Similarly when Jennie Fahn’s smilingly venomous Lady Lucas administers one of her character’s trademark insults-with-praise, you actually see Chadwick’s Elizabeth rolling her eyes behind her – it’s hilarious and extremely believable. Beech and Chadwick are delightful as the two older sisters, endowing the adaptation’s somewhat flat personalities with energy and surprising flashes of wisdom and maturity — and just a soupcon of anachronistic snark.
The production is affably cast overall, particularly in the supporting roles. Burch’s wonderfully oafish Mr. Collins, all buck teeth and Jim Carrey-esque eye bugging, is a particular delight, and so is Lori Berg’s exceptionally harridan-rich Lady Catherine de Bourgh. It’s true, we might have wished for more ardent romantic chemistry between Turbiak’s seemingly autistic Darcy and Chadwick’s fiery Elizabeth, but generally, Jerome’s adaptation suffers from a flatness of affect, and we find ourselves realizing (perhaps intentionally) that these relationships are intended as much as economic alliances as they are emotional ones.

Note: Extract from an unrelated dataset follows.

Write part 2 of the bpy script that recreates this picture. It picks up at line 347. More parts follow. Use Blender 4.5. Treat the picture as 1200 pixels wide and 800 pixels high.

Costume designer Vicki Conrad’s gowns are dazzling — you’ve never seen so many gorgeous empire waist-y schmattas in your life – while Michael Kramer’s nicely textured Grecian column pillar-filled set reminds us of pieces of Wedgwood china, with stark white objects up against a wash of background color. Ultimately, this beautifully atmospheric rendering of Austen’s book is mildly marred only by the slight shortcomings of the mildly stilted adaptation – but the pleasures of being once again in the company of Austen’s characters is hard to resist.